In the tradition of such financial windfalls as VideoCD and EPSN Baseball, EA and Bioware are now using "copy protection" as a means to ensure that at some future point, every game they make will be able to be forcibly obsolesced in order to manage their own "classics" channel, much like Sony and Nintendo are now selling all their old titles again, which also ensures that their copyrights on these titles never really expire. Ever.

Basically, the deal is this: For both Spore and Mass Effect, which both are primarily single-player games, you will now be required to do an online authorization for the machine you install it on. It's a near certainty that at some point in the future, they're simply going to declare it not worth their time to continue authorizing installs of these games. It probably won't even be a terribly long time before this happens, as EA has a particularly miserable track record for this... How long exactly was it that SSX3 actually retained it's online multiplayer ability?

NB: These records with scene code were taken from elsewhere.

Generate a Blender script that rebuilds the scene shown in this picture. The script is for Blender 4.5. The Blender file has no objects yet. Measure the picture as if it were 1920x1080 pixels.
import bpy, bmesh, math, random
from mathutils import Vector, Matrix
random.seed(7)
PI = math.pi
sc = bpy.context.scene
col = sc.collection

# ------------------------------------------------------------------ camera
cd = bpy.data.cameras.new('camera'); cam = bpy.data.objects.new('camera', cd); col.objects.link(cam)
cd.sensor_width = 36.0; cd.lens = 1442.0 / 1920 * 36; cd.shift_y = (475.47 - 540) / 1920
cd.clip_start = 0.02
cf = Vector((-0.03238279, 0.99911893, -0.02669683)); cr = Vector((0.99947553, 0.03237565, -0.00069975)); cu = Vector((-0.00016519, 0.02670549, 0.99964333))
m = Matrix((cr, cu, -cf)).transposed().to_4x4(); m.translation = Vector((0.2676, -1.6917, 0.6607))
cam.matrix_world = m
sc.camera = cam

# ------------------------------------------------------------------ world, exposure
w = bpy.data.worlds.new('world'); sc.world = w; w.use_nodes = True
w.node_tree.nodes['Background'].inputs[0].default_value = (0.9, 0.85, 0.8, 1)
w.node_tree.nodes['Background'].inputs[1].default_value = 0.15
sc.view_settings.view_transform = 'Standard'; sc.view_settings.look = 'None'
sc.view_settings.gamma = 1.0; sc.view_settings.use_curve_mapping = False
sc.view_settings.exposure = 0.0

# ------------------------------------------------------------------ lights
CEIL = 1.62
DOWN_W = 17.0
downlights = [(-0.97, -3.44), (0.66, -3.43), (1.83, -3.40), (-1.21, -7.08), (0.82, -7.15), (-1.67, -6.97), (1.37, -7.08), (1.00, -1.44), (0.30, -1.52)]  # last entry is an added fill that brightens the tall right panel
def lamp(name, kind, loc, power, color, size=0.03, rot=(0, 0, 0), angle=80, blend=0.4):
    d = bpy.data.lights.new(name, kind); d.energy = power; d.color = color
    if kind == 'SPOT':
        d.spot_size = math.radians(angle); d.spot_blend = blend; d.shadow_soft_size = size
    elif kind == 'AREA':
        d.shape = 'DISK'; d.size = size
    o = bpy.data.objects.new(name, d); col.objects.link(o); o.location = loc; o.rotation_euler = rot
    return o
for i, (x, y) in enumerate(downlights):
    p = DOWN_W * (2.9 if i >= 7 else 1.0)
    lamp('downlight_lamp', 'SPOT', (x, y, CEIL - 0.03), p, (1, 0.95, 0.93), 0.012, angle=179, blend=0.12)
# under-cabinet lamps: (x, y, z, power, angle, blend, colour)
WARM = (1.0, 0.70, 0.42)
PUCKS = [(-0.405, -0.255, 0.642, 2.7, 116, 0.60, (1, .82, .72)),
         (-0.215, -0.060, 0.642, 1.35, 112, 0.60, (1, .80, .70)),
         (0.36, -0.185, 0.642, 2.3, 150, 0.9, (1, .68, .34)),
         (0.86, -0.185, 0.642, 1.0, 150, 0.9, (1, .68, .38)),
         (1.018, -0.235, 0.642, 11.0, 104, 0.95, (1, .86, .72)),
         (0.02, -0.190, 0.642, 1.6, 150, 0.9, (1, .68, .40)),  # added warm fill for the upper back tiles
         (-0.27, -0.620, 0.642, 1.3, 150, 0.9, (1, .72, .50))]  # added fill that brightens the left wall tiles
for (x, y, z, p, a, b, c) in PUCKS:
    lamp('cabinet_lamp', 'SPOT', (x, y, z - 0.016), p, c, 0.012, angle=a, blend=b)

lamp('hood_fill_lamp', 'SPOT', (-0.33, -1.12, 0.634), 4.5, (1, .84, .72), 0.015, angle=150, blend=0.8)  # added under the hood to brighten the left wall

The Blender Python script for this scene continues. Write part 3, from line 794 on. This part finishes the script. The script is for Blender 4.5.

Me, I'm probably buying them both (didn't have time to finish Mass Effect on the XBox 360 before I realized I should have gotten a PS3) but I'm going to crack the holy thunderfsck out of them. So much for being sure your grandkids might be able to play a game you enjoyed if you hang onto it long enough.

Note, I say "probably" not because I'm hinting at some other method of obtaining them. I say this because depending on how things turn out, I might just skip dealing with either of them at all just because of this online authentication bullshit. If it isn't worth me paying money to support the people who wrote the game, then screw playing it.

Update: Also, let's not forget what this does to the ability of resellers (or, god forbid, game rental companies) to handle these titles. That's right, you can forget about renting these from Gamefly or picking them up used anywhere.